··· INFORMATION PROVIDED
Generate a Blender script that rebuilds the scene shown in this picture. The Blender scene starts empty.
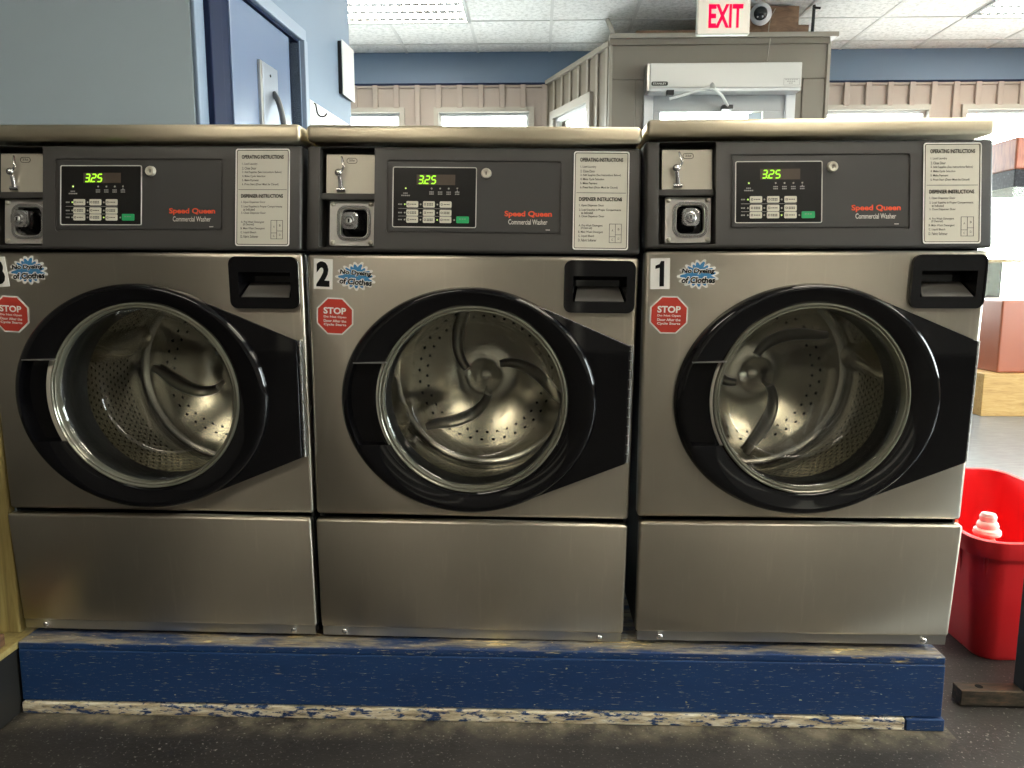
import bpy, bmesh, math, random
from mathutils import Vector, Matrix
R_ = math.radians
random.seed(7)
scene = bpy.context.scene
C = bpy.data.collections.new('laundromat'); scene.collection.children.link(C)

# ------------------------------------------------------------------ materials
def mat(name, color=(.5, .5, .5), rough=.5, metal=0., spec=.5, emit=None, estr=0., coat=0.):
    m = bpy.data.materials.new(name); m.use_nodes = True
    b = m.node_tree.nodes['Principled BSDF']
    b.inputs['Base Color'].default_value = (*color, 1)
    b.inputs['Roughness'].default_value = rough
    b.inputs['Metallic'].default_value = metal
    b.inputs['Specular IOR Level'].default_value = spec
    b.inputs['Coat Weight'].default_value = coat
    if emit:
        b.inputs['Emission Color'].default_value = (*emit, 1)
        b.inputs['Emission Strength'].default_value = estr
    return m
def nt(m):
    t = m.node_tree
    return t, t.nodes, t.links, t.nodes['Principled BSDF']
def coords(m, scale=(1, 1, 1), rot=(0, 0, 0)):
    t, n, l, b = nt(m)
    tc = n.new('ShaderNodeTexCoord'); mp = n.new('ShaderNodeMapping')
    mp.inputs['Scale'].default_value = scale; mp.inputs['Rotation'].default_value = rot
    l.new(tc.outputs['Object'], mp.inputs['Vector'])
    return mp.outputs['Vector']
def noise(m, vec, scale=5, detail=4, rough=.55, dist=0):
    t, n, l, b = nt(m)
    x = n.new('ShaderNodeTexNoise'); l.new(vec, x.inputs['Vector'])
    x.inputs['Scale'].default_value = scale; x.inputs['Detail'].default_value = detail
    x.inputs['Roughness'].default_value = rough; x.inputs['Distortion'].default_value = dist
    return x.outputs['Fac']
def ramp(m, fac, stops):
    t, n, l, b = nt(m)
    r = n.new('ShaderNodeValToRGB'); l.new(fac, r.inputs['Fac'])
    e = r.color_ramp.elements
    while len(e) < len(stops): e.new(.5)
    for k, (p, c) in enumerate(stops):
        e[k].position = p; e[k].color = (*c, 1) if len(c) == 3 else c
    return r.outputs['Color']
def mixc(m, fac, a, b2):
    t, n, l, b = nt(m)
    x = n.new('ShaderNodeMix'); x.data_type = 'RGBA'
    for s, v in ((0, fac), (6, a), (7, b2)):
        if hasattr(v, 'links') or isinstance(v, bpy.types.NodeSocket): l.new(v, x.inputs[s])
        elif s == 0: x.inputs[0].default_value = v
        else: x.inputs[s].default_value = (*v, 1)
    return x.outputs[2]
def math_(m, op, a, b2=None, c=None):
    t, n, l, b = nt(m)
    x = n.new('ShaderNodeMath'); x.operation = op
    for s, v in ((0, a), (1, b2), (2, c)):
        if v is None: continue
        if isinstance(v, bpy.types.NodeSocket): l.new(v, x.inputs[s])
        else: x.inputs[s].default_value = v
    return x.outputs[0]
def sep(m, vec):
    t, n, l, b = nt(m)
    s = n.new('ShaderNodeSeparateXYZ'); l.new(vec, s.inputs[0]); return s.outputs
def setc(m, sock, name='Base Color'):
    t, n, l, b = nt(m); l.new(sock, b.inputs[name])
def bump(m, h, strength=.2, dist=.002):
    t, n, l, b = nt(m)
    x = n.new('ShaderNodeBump'); x.inputs['Strength'].default_value = strength; x.inputs['Distance'].default_value = dist
    l.new(h, x.inputs['Height']); l.new(x.outputs['Normal'], b.inputs['Normal'])
G1 = lambda v: (v, v, v)

M = {}
def ink(name, c):
    return mat(name, c, .85, 0, .08)
# brushed stainless, grain along X
def stainless(name, col, rough, grain=(1.2, 40, 120), smear=True):
    m = mat(name, col, rough, 1.0)
    g = noise(m, coords(m, grain), 6, 5, .7)
    lo = noise(m, coords(m, (2.2, 2.2, 1.3)), 2.0, 5, .6)
    st = noise(m, coords(m, (26, 26, .9)), 3.0, 3, .6)
    c = mixc(m, math_(m, 'MULTIPLY', lo, .9), tuple(x*1.12 for x in col), tuple(x*.80 for x in col))
    c = mixc(m, math_(m, 'MULTIPLY', ramp_f(m, st, .60, .74), .22), c, tuple(min(1, x*1.35) for x in col))
    setc(m, c)
    rr = math_(m, 'ADD', math_(m, 'MULTIPLY_ADD', g, .10, rough-.05), math_(m, 'MULTIPLY', lo, .06))
    setc(m, rr, 'Roughness')
    bump(m, g, .03, .001)
    t, n, l, b = nt(m)
    tg = n.new('ShaderNodeTangent'); tg.direction_type = 'RADIAL'; tg.axis = 'Z'
    l.new(tg.outputs[0], b.inputs['Tangent']); b.inputs['Anisotropic'].default_value = .8; b.inputs['Anisotropic Rotation'].default_value = .25
    return m
def ramp_f(m, fac, a, b2):
    t, n, l, b = nt(m)
    x = n.new('ShaderNodeMapRange'); l.new(fac, x.inputs['Value'])
    x.inputs['From Min'].default_value = a; x.inputs['From Max'].default_value = b2
    return x.outputs['Result']
M['steel'] = stainless('brushed_stainless', (.57, .53, .445), .34)
M['lidsteel'] = stainless('lid_stainless', (.88, .79, .60), .42)
M['chrome'] = mat('chrome', (.78, .78, .78), .16, 1.)
M['plate'] = mat('coin_plate', (.60, .57, .48), .38, .35)
M['coinsteel'] = mat('coin_box_steel', (.56, .55, .52), .36, .45)
M['dullsteel'] = mat('dull_steel', (.50, .50, .48), .32, 1.)
m = M['ctrl'] = mat('control_panel_grey', (.050, .048, .045), .45, 0, .5)
bump(m, noise(m, coords(m), 900, 2), .05, .0004)
M['ctrl2'] = mat('control_inset_grey', (.045, .0445, .043), .38)
M['black'] = mat('gloss_black', (.004, .004, .005), .05, 0, .5)
M['blackmatte'] = mat('black_rubber', (.012, .012, .012), .55)
M['cabinet'] = mat('cabinet_black', (.02, .02, .02), .5)
M['display'] = mat('display_dark', (.016, .0155, .015), .22)
M['unlit'] = mat('display_unlit', (.085, .065, .05), .25)
M['green_led'] = mat('green_digits', (.1, .3, .02), .4, emit=(.42, 1., .03), estr=.8)
M['led'] = mat('indicator_led', (.4, .5, .1), .4, emit=(.7, 1., .25), estr=.5)
M['led_off'] = mat('indicator_off', (.42, .40, .34), .4)
M['white_ink'] = mat('white_ink', (.72, .70, .64), .5)
M['grey_ink'] = mat('grey_ink', (.32, .31, .29), .5)
M['dark_ink'] = ink('dark_ink', (.012, .012, .012))
M['mid_ink'] = ink('soft_dark_ink', (.045, .042, .036))
M['red_ink'] = mat('brand_red', (.85, .10, .035), .4)
M['key'] = mat('key_cream', (.74, .71, .60), .4)
M['startkey'] = mat('start_green', (.02, .42, .14), .35)
M['label'] = mat('label_cream', (.68, .655, .56), .5)
M['paper'] = mat('sticker_white', (.95, .93, .87), .5)
M['stopred'] = mat('stop_red', (.60, .055, .035), .4)
M['splash'] = mat('splash_blue', (.06, .27, .55), .4)
M['rim'] = mat('glass_rim_green', (.31, .305, .245), .13, .55)
M['flange'] = mat('white_gasket', (.72, .70, .62), .4)

m = M['drum'] = mat('drum_steel', (.62, .60, .54), .24, 1.)
v = sep(m, coords(m))
ang = math_(m, 'MULTIPLY', math_(m, 'ARCTAN2', v[2], v[0]), 14.0)
row = math_(m, 'MULTIPLY', v[1], 62.0)
shift = math_(m, 'MULTIPLY', math_(m, 'FLOOR', row), .5)
fx = math_(m, 'SUBTRACT', math_(m, 'FRACT', math_(m, 'ADD', ang, shift)), .5)
fy = math_(m, 'SUBTRACT', math_(m, 'FRACT', row), .5)
d = math_(m, 'SQRT', math_(m, 'ADD', math_(m, 'MULTIPLY', fx, fx), math_(m, 'MULTIPLY', fy, fy)))
hole = math_(m, 'MULTIPLY', math_(m, 'LESS_THAN', d, .20), math_(m, 'MULTIPLY', math_(m, 'GREATER_THAN', v[1], .05), math_(m, 'LESS_THAN', v[1], .29)))
setc(m, mixc(m, hole, (.62, .60, .54), (.015, .015, .015)))
m = M['drumback'] = mat('drum_back_steel', (.74, .71, .62), .25, 1.)
bump(m, noise(m, coords(m), 9, 2), .12, .01)
v = sep(m, coords(m))
rr = math_(m, 'SQRT', math_(m, 'ADD', math_(m, 'MULTIPLY', v[0], v[0]), math_(m, 'MULTIPLY', v[2], v[2])))
rw = math_(m, 'MULTIPLY', rr, 48.0)
fa = math_(m, 'SUBTRACT', math_(m, 'FRACT', math_(m, 'ADD', math_(m, 'MULTIPLY', math_(m, 'ARCTAN2', v[2], v[0]), 5.73), math_(m, 'MULTIPLY', math_(m, 'FLOOR', rw), .5))), .5)
fb = math_(m, 'SUBTRACT', math_(m, 'FRACT', rw), .5)
dd = math_(m, 'SQRT', math_(m, 'ADD', math_(m, 'MULTIPLY', math_(m, 'MULTIPLY', fa, fa), 1.4), math_(m, 'MULTIPLY', fb, fb)))
hb = math_(m, 'MULTIPLY', math_(m, 'LESS_THAN', dd, .17), math_(m, 'MULTIPLY', math_(m, 'GREATER_THAN', rr, .146), math_(m, 'LESS_THAN', v[1], .345)))
hb = math_(m, 'MULTIPLY', hb, math_(m, 'GREATER_THAN', v[1], .325))
setc(m, mixc(m, hb, (.74, .71, .62), (.03, .03, .03)))
m = M['glassbowl'] = bpy.data.materials.new('door_glass'); m.use_nodes = True
n, l = m.node_tree.nodes, m.node_tree.links
for x in list(n):
    if x.type != 'OUTPUT_MATERIAL': n.remove(x)
fr = n.new('ShaderNodeFresnel'); fr.inputs['IOR'].default_value = 1.65
tr = n.new('ShaderNodeBsdfTransparent'); tr.inputs['Color'].default_value = (.93, .94, .91, 1)
gl = n.new('ShaderNodeBsdfGlossy'); gl.inputs['Roughness'].default_value = .03
mx = n.new('ShaderNodeMixShader')
ge = n.new('ShaderNodeNewGeometry'); io = n.new('ShaderNodeMix'); io.data_type = 'FLOAT'; io.name = 'ior'
io.inputs[2].default_value = 1.8; io.inputs[3].default_value = 1/1.8
l.new(ge.outputs['Backfacing'], io.inputs[0]); l.new(io.outputs[0], fr.inputs['IOR'])
l.new(fr.outputs[0], mx.inputs[0]); l.new(tr.outputs[0], mx.inputs[1]); l.new(gl.outputs[0], mx.inputs[2])
l.new(mx.outputs[0], n['Material Output'].inputs['Surface'])
M['pane'] = m.copy(); M['pane'].name = 'window_glass'
M['pane'].node_tree.nodes['ior'].inputs[2].default_value = 1.3; M['pane'].node_tree.nodes['ior'].inputs[3].default_value = 1/1.3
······
Emit the lines of the material exactly, from its first line to the line containing "C = bpy.data.collections.new('laundromat');", inclusive; leave every picture out.

# RESULT OF THE TASK:
Generate a Blender script that rebuilds the scene shown in this picture. The Blender scene starts empty.
import bpy, bmesh, math, random
from mathutils import Vector, Matrix
R_ = math.radians
random.seed(7)
scene = bpy.context.scene
C = bpy.data.collections.new('laundromat'); scene.collection.children.link(C)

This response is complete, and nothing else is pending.